4. Özetle, Ahmet Cantürk'ün adaylığı için elzem olan şey, Sayın İçli'nin adaylığının şartı haline getirilmişti ki, sonunda, doğru bir yöntemle, bu yaklaşımdan vazgeçilmiştir.

Sonuç olarak:

1. Seçildiği Engelliler Konfederasyonu başkanlığı ile, federasyon üyesi dernekler arasında tarafsız ve dernekler üstü bir konuma erişen Turhan İçli, yeniden federasyon içerisinde taraf olmaya karar verdiğinden, bu göreviyle ilgili durumu gözden geçirerek, ivedi biçimde bir açıklama yapmalıdır. Hatta, genel kurulda alınabilecek olası bir istenmeyen sonuç, konfederasyon çevrelerinde, farklı maksatlarla değerlendirilebilecektir. Ayrıca, bu durum, gerçekten, bir tercihin gereği olarak tarif edilerek, federasyonumuzun tek adama mahkum olduğu düşüncesi ve prestij kaybına engel olunmalıdır.

2. İzlenecek politika, genel kurula katılma hakkı bulunan tüm derneklerin güç ve istekleri ölçüsünde, yönetim kurulunda görev almalarına imkan sağlamalıdır.

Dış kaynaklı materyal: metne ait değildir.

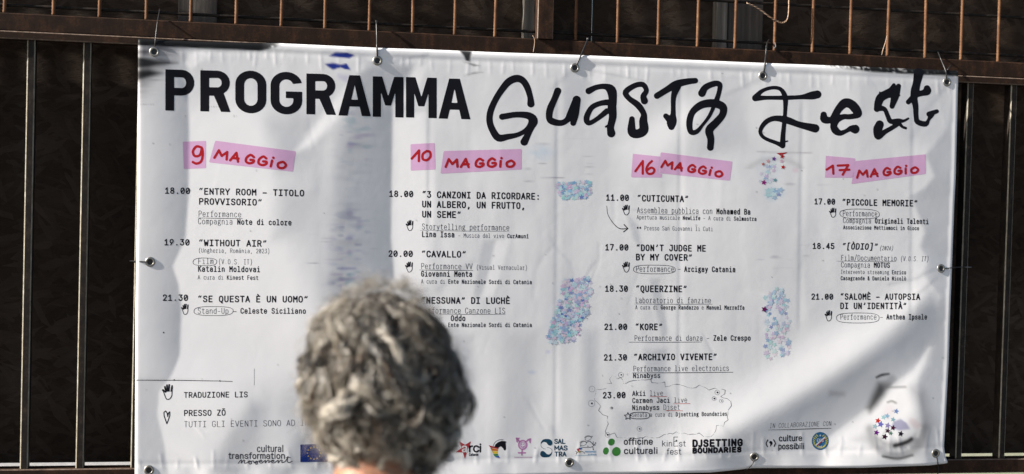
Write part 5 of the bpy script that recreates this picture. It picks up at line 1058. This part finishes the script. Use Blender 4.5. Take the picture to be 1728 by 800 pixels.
def lock(th, ang, k0, k1, R, length, ns, wd, base, turn, dk_=1.0):
    m = 34; t = np.linspace(0, 1, m); P_ = []; d_ang = turn
    for i in range(m):
        q = t[i]; th_i = min(th + length*q, 2.96); a_i = ang + d_ang*q + .10*math.sin(3*q+ang*5)
        k = k0 + (k1-k0)*min(1, q*2.2) - .10*max(0, q-.65)
        P_.append(outer(latz(th_i), a_i, k) if th_i > .35 else outer(latz(.35), a_i, k)*(th_i/.35) + np.array([HC[0]-.006, HC[1]-.012, latz(0)-.019-(1-k)*.11])*(1-th_i/.35))
    axis = np.array(P_); c = np.array([HC[0], HC[1]-.012, HC[2]]); tg = np.gradient(axis, axis=0); tg /= np.linalg.norm(tg, axis=1)[:, None]+1e-9
    nn = axis-c; nn -= tg*(nn*tg).sum(1)[:, None]; nn /= np.linalg.norm(nn, axis=1)[:, None]+1e-9; bb = np.cross(tg, nn); t = t[:, None]
    coh = math.sin(3.1*ang+4*th)                                    # neighbouring waves on the crown swing together
    turns = rh.uniform(.9, 1.9)*length/.6; ph = rh.uniform(0, 6.28); hand = rh.choice([-1, 1]); grow = R*np.clip(.2+t*1.4, 0, 1)
    if th < .95: turns = (1.5+.3*coh)*length/.8; ph = 2.2*ang+coh+rh.normal(0, .5); hand = 1 if coh > 0 else -1
    w_ = ph + hand*2*math.pi*turns*t
    helix = axis + nn*grow*.6*np.cos(w_) + bb*grow*np.sin(w_); hg = np.gradient(helix, axis=0); hg /= np.linalg.norm(hg, axis=1)[:, None]+1e-9
    r1 = bb*np.cos(w_) - nn*np.sin(w_)*.5; r1 -= hg*(r1*hg).sum(1)[:, None]; r1 /= np.linalg.norm(r1, axis=1)[:, None]+1e-9; r2 = np.cross(hg, r1)
    for s in range(ns):
        o1 = rh.uniform(-1.7, 1.7)*wd; o2 = rh.normal(0, .55)*wd; dp = rh.normal(0, .28); gr = rh.normal(1, .16); hx = axis + nn*grow*gr*.6*np.cos(w_+dp) + bb*grow*gr*np.sin(w_+dp); fl = .35+.65*np.sin(math.pi*np.clip(t*.8+.1, 0, 1)); ex = rh.normal(0, .0045, 3)*t**2
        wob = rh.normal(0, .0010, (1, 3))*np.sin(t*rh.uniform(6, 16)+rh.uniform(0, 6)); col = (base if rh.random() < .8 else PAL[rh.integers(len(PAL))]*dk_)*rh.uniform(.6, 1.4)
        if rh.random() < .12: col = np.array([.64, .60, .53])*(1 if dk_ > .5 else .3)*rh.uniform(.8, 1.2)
        n_use = rh.integers(int(m*.7), m+1)
        add_strand((hx + r1*o1*fl + r2*o2*fl + wob + ex)[:n_use], rh.uniform(.00028, .00052), np.clip(col, 0, .8))
def clear(th, ang): return not (math.sin(ang) > .35 and latz(min(th+.45, 3)) < HC[2]+.055)
made = 0
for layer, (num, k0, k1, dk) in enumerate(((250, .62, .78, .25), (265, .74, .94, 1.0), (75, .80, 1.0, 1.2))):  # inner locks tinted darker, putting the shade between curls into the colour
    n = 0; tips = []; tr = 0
    while n < num and tr < 30000:
        tr += 1; th = math.acos(rh.uniform(-.95, 1)); ang = rh.uniform(-math.pi, math.pi)
        if not clear(th, ang): continue
        q_ = outer(latz(max(th, .3)), ang)
        dm = (.014, .0155, .022)[layer]*(.72 if th < .9 else 1)
        if any((q_-o_)@(q_-o_) < dm*dm for o_ in tips): continue
        tips.append(q_); n += 1
        top = th < .95; tuft = .05*math.sin(5*ang+2.2)*math.sin(4*th) + .035*math.sin(9*ang+7*th)
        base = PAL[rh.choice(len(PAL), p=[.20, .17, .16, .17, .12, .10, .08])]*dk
        L0 = rh.uniform(.7, 1.1) if top else rh.uniform(.42, .75)
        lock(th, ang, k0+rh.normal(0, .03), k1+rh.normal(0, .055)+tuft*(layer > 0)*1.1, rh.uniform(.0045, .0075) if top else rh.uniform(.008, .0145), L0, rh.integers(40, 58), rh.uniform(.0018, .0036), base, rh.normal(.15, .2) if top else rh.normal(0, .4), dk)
for L in range(2600):      # loose frizz
    z = HC[2] + rh.uniform(-.12, .122); ang = rh.uniform(-math.pi, math.pi)
    if math.sin(ang) > .45 and z < HC[2]+.045: continue
    p = outer(z, ang, rh.uniform(.84, .97)); d = p-HC; d /= np.linalg.norm(d); sd = rh.normal(0, 1, 3); m = 14; t = np.linspace(0, 1, m)[:, None]; R = rh.uniform(.003, .009); tn = rh.uniform(.6, 2.0)*6.28; ph = rh.uniform(0, 6)
    e1 = np.cross(d, sd); e1 /= np.linalg.norm(e1); e2 = np.cross(d, e1)
    pts = p + d*t*rh.uniform(.010, .034) + np.array([0, 0, -.010])*t*t + e1*R*np.cos(tn*t+ph)+e2*R*np.sin(tn*t+ph) + sd*.006*t*t
    add_strand(pts, .00026, PAL[rh.choice([0, 3, 6, 1])]*rh.uniform(.8, 1.2))
M_HAIR, n_, l_, b_ = newmat('curly_grey_hair'); a_ = n_.new('ShaderNodeVertexColor'); a_.layer_name = 'Col'; l_.new(a_.outputs[0], b_.inputs['Base Color'])
b_.inputs['Roughness'].default_value = .32; b_.inputs['Specular IOR Level'].default_value = .9
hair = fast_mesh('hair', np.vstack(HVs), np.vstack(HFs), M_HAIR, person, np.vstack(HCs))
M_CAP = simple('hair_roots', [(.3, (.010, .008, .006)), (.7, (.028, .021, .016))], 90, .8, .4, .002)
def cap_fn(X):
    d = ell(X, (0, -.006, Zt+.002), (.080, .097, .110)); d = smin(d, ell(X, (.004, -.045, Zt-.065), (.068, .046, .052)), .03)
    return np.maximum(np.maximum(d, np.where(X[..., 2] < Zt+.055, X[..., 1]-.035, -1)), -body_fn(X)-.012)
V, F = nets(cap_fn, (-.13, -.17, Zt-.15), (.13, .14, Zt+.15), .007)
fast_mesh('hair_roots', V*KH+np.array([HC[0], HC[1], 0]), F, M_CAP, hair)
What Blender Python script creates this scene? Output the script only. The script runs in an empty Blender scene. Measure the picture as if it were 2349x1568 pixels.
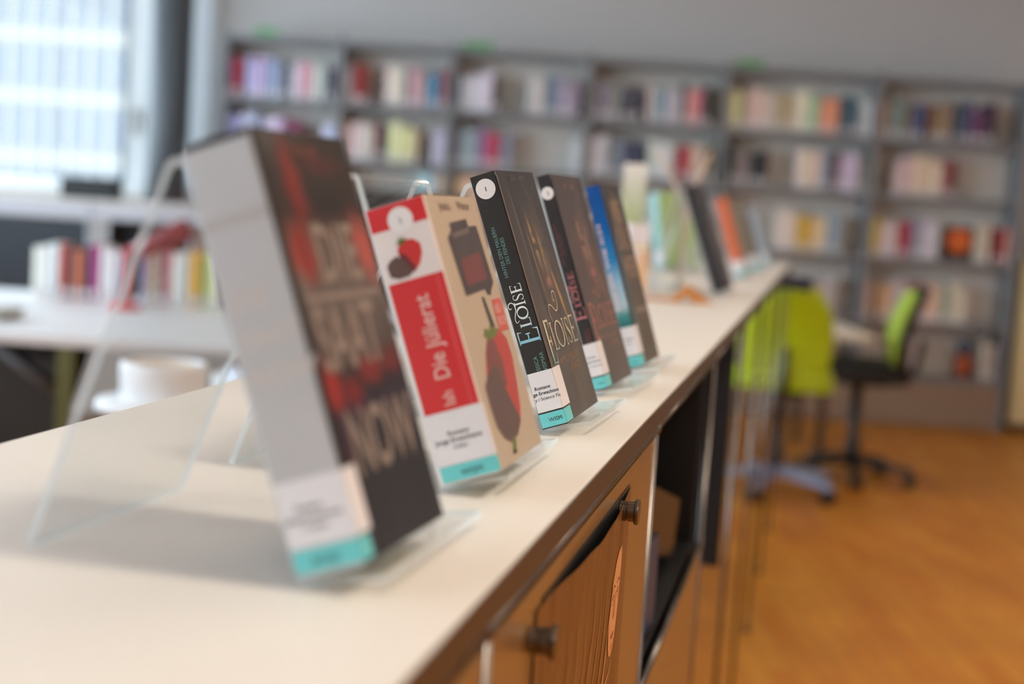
import bpy, bmesh, math, random
from mathutils import Vector, Matrix
from math import sin, cos, pi, atan2, radians
random.seed(7)
C = bpy.context.scene.collection
S = bpy.context.scene

# ------------------------------------------------------------------ camera
YAW, PITCH, ROLL = -0.207019, 0.098046, 0.064477
EYE = 1.27
fw = Vector((sin(YAW)*cos(PITCH), cos(YAW)*cos(PITCH), -sin(PITCH)))
rt0 = Vector((cos(YAW), -sin(YAW), 0)); up0 = rt0.cross(fw)
rt = cos(ROLL)*rt0 + sin(ROLL)*up0; upv = -sin(ROLL)*rt0 + cos(ROLL)*up0
cd = bpy.data.cameras.new('camera'); cam = bpy.data.objects.new('camera', cd); C.objects.link(cam)
cam.matrix_world = Matrix(((rt.x, upv.x, -fw.x, 0), (rt.y, upv.y, -fw.y, 0), (rt.z, upv.z, -fw.z, EYE), (0, 0, 0, 1)))
cd.sensor_width = 36; cd.sensor_fit = 'HORIZONTAL'; cd.lens = 3421.64/2349*36
cd.clip_start = 0.05; cd.clip_end = 300
cd.dof.use_dof = True; cd.dof.focus_distance = 1.228; cd.dof.aperture_fstop = 3.25
S.camera = cam
S.view_settings.view_transform = 'Standard'; S.view_settings.look = 'None'
S.view_settings.gamma = 1; S.view_settings.use_curve_mapping = False
S.view_settings.exposure = 0.13
S.cycles.use_denoising = True
S.cycles.max_bounces = 10; S.cycles.transparent_max_bounces = 24
S.cycles.caustics_reflective = False; S.cycles.caustics_refractive = False
S.cycles.sample_clamp_indirect = 6

# ------------------------------------------------------------------ daylight and lamps
TH = -YAW                                   # the room is turned against the counter by this angle
def room(u, d, z=0.0):                      # room coordinates (along the back wall, towards it, up) -> world
    return Vector((u*cos(TH) - d*sin(TH), u*sin(TH) + d*cos(TH), z))
W = bpy.data.worlds.new('sky'); S.world = W; W.use_nodes = True
bg = W.node_tree.nodes['Background']; bg.inputs[0].default_value = (0.74, 0.88, 1.0, 1); bg.inputs[1].default_value = 6.8
def ceiling_lamp(u, d, p, size=(1.2, .3), col=(1, .87, .72), rot=0):
    l = bpy.data.lights.new('ceiling_lamp', 'AREA'); l.shape = 'RECTANGLE'; l.size, l.size_y = size
    l.energy = p; l.color = col
    o = bpy.data.objects.new('ceiling_lamp', l); C.objects.link(o)
    o.location = room(u, d, 2.93); o.rotation_euler = (0, 0, TH + rot)
LAMPS = [(1.05, .5, 31), (.9, 2.3, 9), (3.4, 2.6, 42), (1.12, 6.9, 10), (.6, 4.6, 5), (3.4, 5.4, 12), (0.3, -1.4, 12), (3.4, -.6, 22), (-2.2, 4.0, 3)]
for i, (u, d, p) in enumerate(LAMPS): ceiling_lamp(u, d, p, (.5, .2) if i == 0 else (1.2, .3))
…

Aksi taktirde, tabanda ortaklaştırılamamış öncelik ve sorunların yanı sıra, dernekler arasında kopukluklar ve bilgi eşitsizlikleri yaşanacak, diğer yandan ise, %75 ile de olsa, elde edilecek olan iktidarın, ötekileştirdiklerine, zarar veren uygulamaları olabilecek, federasyon, gerçek gücünün altında kalan bir kadroyla çalışmak durumuna düşecektir.

3. Mevcut yönetim kurulunda, inisiyatif almış ve dernekler arası tarafsızlığıyla, kabul görmüş kadroların, dernek gözetilmeksizin, göreve devam etmelerinin imkanları sağlanmalı, bunun gözetilmemesinin, daralan kadroda israfa kaçmak olarak algılanmasını önermekteyiz.

4. Dernek olarak, Türkiye Körler Federasyonu'nun, konjonktürel etkilerden en az zararla çıkması, kurumsallaşma konusunda yoluna devam edebilmesi için, gerçekçi davranan tüm taraflarla işbirliği yaparak katkı vereceğimizi, bu bağlamda, bize düşecek tüm görevleri hakkımız olduğu taktirde almaya çaba sarf edeceğimizi, yaratılabilecek dönemsel algılara itibar etmeyeceğimizi,

Tüm üye dernek, delege, dernek üyeleri ve sempatizanlarına duyurur,

Başarılı bir genel kurulun gerçekleşmesini dileriz.